Prone to wander

One of the misconceptions I had when I became a minister was thinking that my most important job was to bring people into the church and get them to join. I think churches that consider themselves “evangelical” make a similar mistake when they urge people to say the “sinner’s prayer.”

As if bringing people in the door and getting them saved is all there is to a life of faith.

Now it is important to join the church. Jesus called the church his “bride” (Ephesians 5:22-23). It’s his gift to humankind. Its purpose is to put hell out of business (Matthew 16:18).

And without confessing your sin, the blessings of salvation can’t flow into your life.

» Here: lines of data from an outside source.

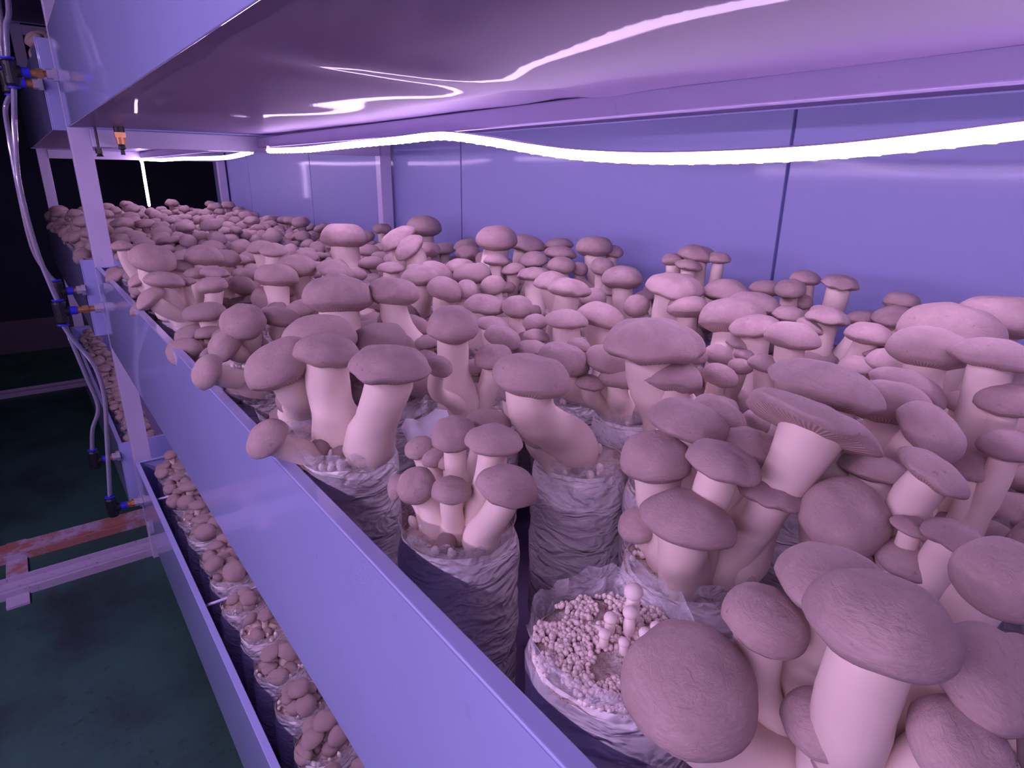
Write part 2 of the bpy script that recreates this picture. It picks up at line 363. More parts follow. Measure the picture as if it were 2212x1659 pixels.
# the rack on the other side of the aisle (behind and left of the view), with its own strips
rack2 = rack('white metal shelving rack across the aisle', -7.4, -3.7, -5.6, (-4.9, 8.35, 17.1))
for L in LEV:
    tray(-7.2, -3.7, -4.7, 8.2, L, 'white metal tray on the %s level of the rack across the aisle, near bay' % NAMES[L], (), False)
    if L > 0: led([(-4.2,-4.6,L-TH-.25),(-4.2,2,L-TH-.3),(-4.2,8.0,L-TH-.25)], 'light strip under the %s tray of the rack across the aisle' % NAMES[L], M['led_aisle'], pitch=9)
BAGS=[(0.88,0.75,-1),(0.96,1.51,-1.1),(0.83,2.09,-1),(1.6,1.6,-1.06),(1.36,0.9,-1.06),(1.42,2.16,-1.02),(0.97,0.26,-1.06),(1.66,0.46,-1.05),(1.42,0.05,-1.08),(0.86,2.62,-1.05),(0.83,3.12,-1.06),(2.138,0.072,-1.015),(2.146,0.508,-1.089),(2.589,0.3,-1.081),(3.014,0.513,-1.021),(3.433,0.317,-1.051),(3.805,0.541,-1.015),(2.118,0.939,-1.073),(2.545,0.766,-1.039),(2.98,0.95,-1.026),(3.401,0.759,-1.057),(3.798,0.972,-1.012),(1.713,1.207,-1.048),(2.117,1.361,-1.084),(2.555,1.217,-1.032),(3.012,1.416,-1.069),(3.411,1.181,-1.03),(2.161,1.827,-1.069),(2.572,1.645,-1.072),(3.392,1.595,-1.038),(3.803,1.85,-1.096),(2.136,2.247,-1.095),(2.547,2.075,-1.056),(2.972,2.27,-1.034),(3.417,2.077,-1.029),(1.298,2.668,-1.01),(1.744,2.501,-1.059),(2.151,2.679,-1.057),(3.433,2.509,-1.044),(3.812,2.68,-1.092),(1.293,3.132,-1.029),(1.73,2.926,-1.04),(2.133,3.126,-1.037),(2.569,2.897,-1.031),(2.98,3.121,-1.015),(3.414,2.919,-1.099),(3.808,3.113,-1.04),(1.315,3.549,-1.069),(1.732,3.349,-1.025),(2.157,3.531,-1.022),(2.594,3.351,-1.014),(2.991,3.541,-1.085),(3.432,3.36,-1.057),(3.831,3.551,-1.034),(0.884,3.75,-1.048),(1.296,3.98,-1.044),(1.727,3.786,-1.035),(2.123,3.942,-1.06),(2.556,3.779,-1.038),(2.967,3.978,-1.058),(0.855,4.181,-1.097),(1.294,4.398,-1.045),(1.707,4.205,-1.019),(2.135,4.37,-1.075),(2.551,4.195,-1.025),(2.967,4.392,-1.045),(3.412,4.176,-1.069),(3.843,4.405,-1.026),(0.886,4.625,-1.042),(1.282,4.822,-1.046),(1.743,4.634,-1.013),(2.133,4.837,-1.02),(2.55,4.6,-1.049),(2.972,4.837,-1.043),(3.404,4.653,-1.061),(3.81,4.814,-1.012),(0.893,5.053,-1.018),(1.288,5.266,-1.012),(1.716,5.06,-1.071),(2.14,5.289,-1.074),(2.551,5.059,-1.044),(2.98,5.257,-1.03),(3.386,5.08,-1.052),(3.842,5.246,-1.03),(0.858,5.475,-1.086),(1.29,5.719,-1.045),(1.727,5.488,-1.046),(2.121,5.705,-1.032),(2.572,5.478,-1.07),(2.991,5.678,-1.058),(3.797,5.695,-1.077),(0.891,5.917,-1.02),(1.716,5.937,-1.048),(2.147,6.132,-1.057),(2.564,5.945,-1.065),(2.975,6.141,-1.073),(3.388,5.94,-1.025),(3.817,6.132,-1.074),(0.891,6.367,-1.087),(1.302,6.549,-1.055),(2.156,6.555,-1.094),(2.998,6.568,-1.098),(3.434,6.363,-1.01),(3.797,6.562,-1.024),(1.311,7.007,-1.088),(1.741,6.768,-1.087),(2.136,6.987,-1.085),(2.547,6.787,-1.09),(2.969,6.973,-1.095),(3.422,6.785,-1.021),(0.875,7.199,-1.056),(1.294,7.436,-1.095),(1.703,7.222,-1.043),(2.161,7.41,-1.05),(2.558,7.217,-1.05),(3.003,7.395,-1.053),(3.832,7.402,-1.084),(0.878,7.653,-1.092),(1.28,7.85,-1.089),(1.707,7.646,-1.021),(2.131,7.839,-1.028),(2.973,7.813,-1.014),(3.396,7.651,-1.09),(3.828,7.868,-1.026)]
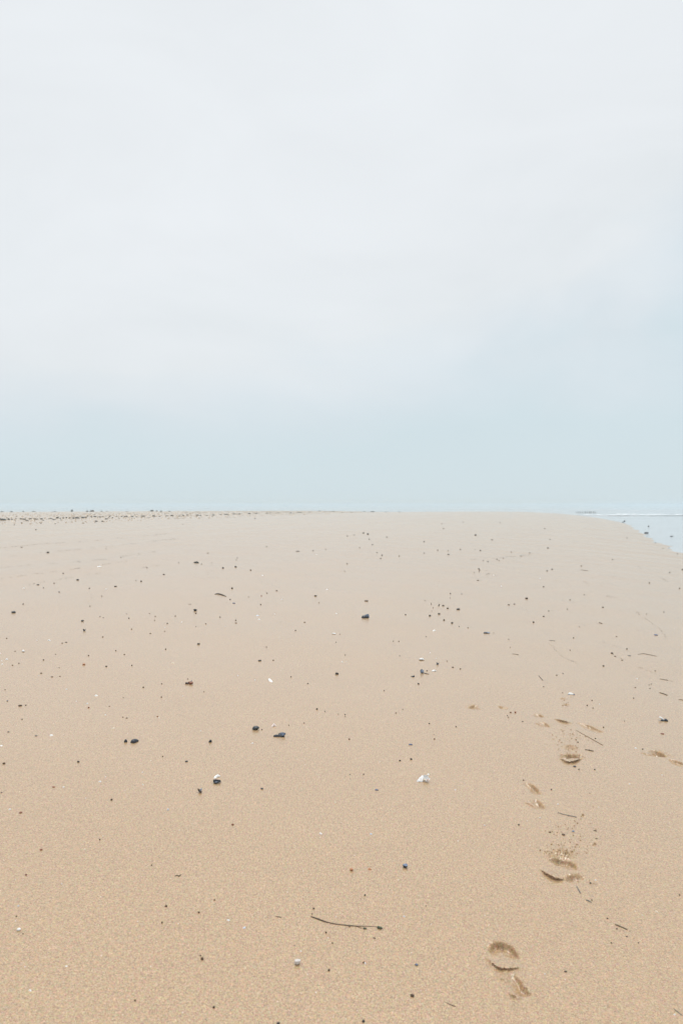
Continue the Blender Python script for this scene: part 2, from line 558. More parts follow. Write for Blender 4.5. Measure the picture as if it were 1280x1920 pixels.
# fainter ones further on
scarp([(1003, 1338), (1012, 1340), (1020, 1345)], 'far', 0.010, 0.09, 0.012, 0, 0.002, 70)
scarp([(1019, 1354), (1025, 1358), (1031, 1364)], 'far', 0.010, 0.07, 0.012, 0, 0.002, 74)
scarp([(1003, 1356), (1012, 1360), (1020, 1363)], 'near', 0.004, 0.07, 0.004, 0.002, 0.001, 78)
scarp([(1038, 1348), (1045, 1351), (1056, 1354), (1072, 1357)], 'near', 0.009, 0.10, 0.003, 0.010, 0.0, 82)
scarp([(1084, 1355), (1097, 1358), (1110, 1363), (1124, 1370), (1132, 1373)], 'far', 0.009, 0.12, 0.010, 0, 0.002, 86)
scarp([(876, 1328), (882, 1325), (888, 1322), (898, 1324)], 'far', 0.010, 0.12, 0.010, 0, 0.003, 90)
scarp([(932, 1325), (942, 1325), (952, 1326)], 'far', 0.010, 0.10, 0.010, 0, 0.002, 94)
scarp([(1048, 1311), (1054, 1308), (1062, 1311)], 'far', 0.006, 0.12, 0.012, 0, 0.002, 98)
scarp([(1055, 1322), (1061, 1320), (1067, 1322)], 'far', 0.006, 0.12, 0.012, 0, 0.002, 99)
scarp([(1223, 1406), (1233, 1409), (1241, 1413), (1250, 1420)], 'far', 0.022, 0.12, 0.016, 0, 0.004, 102)
scarp([(1252, 1423), (1263, 1425), (1274, 1429), (1290, 1436)], 'far', 0.012, 0.10, 0.008, 0, 0.001, 106)
scarp([(1200, 1411), (1212, 1415), (1224, 1417)], 'near', 0.003, 0.1, 0.004, 0.002, 0.002, 110)
DZ += 0.0006 * vnoise(FX, FY, 120, 60)
Z[fine_i] += DZ
Yd = Y.copy()
Yd[fine_i] += DY
nx, ny = X.shape
sand_v = np.stack([X.ravel(), Yd.ravel(), Z.ravel()], 1)
sand = link('sand', mesh_np('sand', sand_v, grid_faces(nx, ny), M_SAND), kind='structure')
broken = np.zeros_like(Z)
broken[fine_i] = MATT
sand.data.attributes.new('broken', 'FLOAT', 'POINT').data.foreach_set('value', broken.ravel().astype(np.float32))
turned_shade = np.zeros_like(Z)
turned_shade[fine_i] = TURN_SHADE
sand.data.attributes.new('turned_shade', 'FLOAT', 'POINT').data.foreach_set('value', turned_shade.ravel().astype(np.float32))

# ------------------------------------------------------------------ the sea
wx = np.concatenate([np.linspace(-6000, -500, 12), np.linspace(-420, 10, 60), np.arange(12, 150, 1.5), np.linspace(155, 400, 30), np.linspace(500, 6000, 14)])
wy = np.concatenate([np.linspace(-400, 0, 10), np.arange(4, 60, 1.0), np.arange(60, 330, 0.4), np.linspace(335, 700, 60), np.linspace(800, 9000, 30)])
WXg, WYg = np.meshgrid(wx, wy, indexing='ij')
WZg = np.full_like(WXg, WZ)


def wnoise(x, sc, seed):
    r = np.random.default_rng(seed).uniform(-1, 1, 400)
    t = x * sc + 200
    i = np.floor(t).astype(int)
    f = t - i
    f = f * f * (3 - 2 * f)
    return r[i % 400] * (1 - f) + r[(i + 1) % 400] * f


WAVES = [(138, 0.10, 0.30, 0.9), (163, 0.06, 0.10, 1.2), (186, 0.10, 0.13, 1.5), (121, 0.02, 0.05, 1.0), (108, 0.03, 0.045, 0.9), (98, -0.02, 0.035, 0.8),
         (88, 0.02, 0.03, 0.7), (215, 0.05, 0.14, 2), (250, 0.08, 0.16, 2), (300, 0.05, 0.18, 2.5)]
for i, (y0, sl, h, wd) in enumerate(WAVES):
    yc = y0 + sl * WXg + 2.2 * wnoise(WXg, 0.05, i) + 0.7 * wnoise(WXg, 0.2, i + 50)
    t = (WYg - yc) / wd
    amp = h * np.clip(0.75 + 0.5 * wnoise(WXg, 0.06, i + 90), 0.1, 1.3) * ss(26, 46, WXg) * (1 - ss(300, 420, WXg))
    WZg += amp * np.where(t < 0, np.exp(-(t / 0.6) ** 2), np.exp(-(t / 1.6) ** 2))
sea = link('sea_water', mesh_np('sea_water', np.stack([WXg.ravel(), WYg.ravel(), WZg.ravel()], 1), grid_faces(*WXg.shape), M_WATER), kind='structure')

# the steep face of the wave nearest the shore: its shade painted in as a darker water colour
wxs = np.arange(44, 170, 0.5)
y0, sl, h, wd = WAVES[0]
wyc = y0 + sl * wxs + 2.2 * wnoise(wxs, 0.05, 0) + 0.7 * wnoise(wxs, 0.2, 50)
wh = 1.5 * h * np.clip(0.75 + 0.5 * wnoise(wxs, 0.06, 90), 0.25, 1.2) * ss(44, 62, wxs)
wv = []
for k in range(5):
    t = k / 4
    wv.append(np.stack([wxs, wyc - 0.75 + 0.7 * t ** 1.5, WZ + 0.01 + wh * (0.05 + 0.95 * t)], 1))
wv.append(np.stack([wxs, wyc + 0.25, WZ + wh * 0.9], 1))
wv = np.concatenate([a[:, None, :] for a in wv], 1).reshape(-1, 3)
link('breaking_wave', mesh_np('breaking_wave', wv, grid_faces(len(wxs), 6), M['waveface']), label='long low wave with a dark steep face running in from the sea', cat='wave', kind='structure')

# foam along the crest of the breaking wave and along the swash edge
fv, ff = [], []


def lump(c, sx, sy, sz, seed):
    r = np.random.default_rng(seed)
    a = np.linspace(0, 2 * np.pi, 6, endpoint=False) + r.uniform(0, 1)
    k = len(fv)
    for j in a:
        q = r.uniform(0.7, 1.2)
        fv.append((c[0] + math.cos(j) * sx * q, c[1] + math.sin(j) * sy * q, c[2] - sz * 0.4))
    for j in a:
        q = r.uniform(0.4, 0.75)
        fv.append((c[0] + math.cos(j) * sx * q, c[1] + math.sin(j) * sy * q, c[2] + sz * r.uniform(0.4, 0.7)))
    fv.append((c[0], c[1], c[2] + sz * 0.8))
    for j in range(6):
        n = (j + 1) % 6
        ff.append((k + j, k + n, k + 6 + n))
        ff.append((k + j, k + 6 + n, k + 6 + j))
        ff.append((k + 6 + j, k + 6 + n, k + 12))


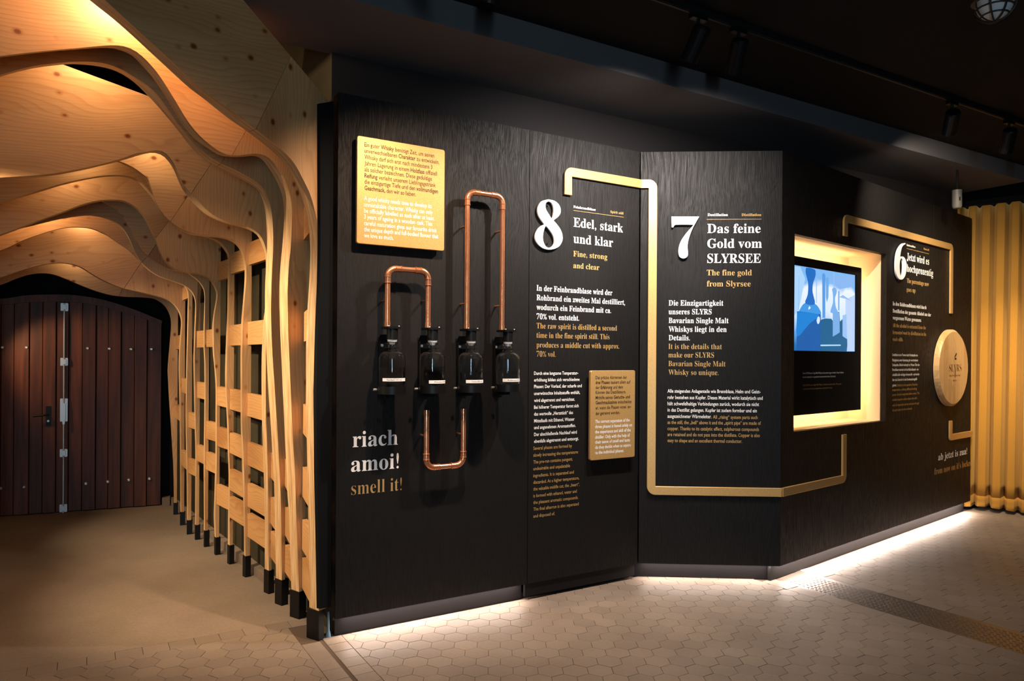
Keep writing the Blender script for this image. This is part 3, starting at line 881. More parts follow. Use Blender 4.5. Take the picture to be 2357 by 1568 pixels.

But joining the church and confessing your sin are just the beginning of a life of faith.

This week we’re going to sing one of the most beloved traditional hymns, “Come Thou Fount of Every Blessing.” The hymn was written by Robert Robinson in 1758.

Robinson was born in England in 1735. He father died when Robinson was eight. When Robinson was 14, his mother sent him to London to learn to be a barber.

Robinson fell in with the wrong crowd and became part of a gang. One day the gang decided to crash a meeting where the great evangelist George Whitefield was preaching. It seems they went to “scoff at the poor, deluded Methodists.”

Instead of scoffing, Robinson was converted. He became a minister and went on to write books and hymns, of which the most famous was, “Come Thou Fount of Every Blessing.”

The second verse of the hymn includes the phrase, “Here I raise my Ebenezer…” a reference to 1 Samuel 7:12, where Samuel raised up a “stone of help” as a reminder of God’s faithfulness to Israel. We need “Ebenezers” to remind ourselves that God is faithful, even when we’re not.

And we need Ebenezers because, as Robinson wrote in the third verse, we’re “prone to wander.”

Robinson knew his own heart. It turned out that even he was “prone to wander.”

The story goes that sometime later in life, Robinson was riding in a stagecoach where a woman passenger was studying a hymnbook. The two struck up a conversation. The woman asked Robinson what he thought of the hymn she was humming. Through tears, Robinson replied, “Madam, I am the poor, unhappy man who wrote that hymn many years ago, and I would give a thousand worlds, if I had them, to enjoy the feelings I had then.”

We may be saved once and for all, but our hearts are “prone to wander.”

We need “stones of help.” We need the church.

We need something to point us, again and again and again, to the ultimate “stone of help,” Jesus Christ.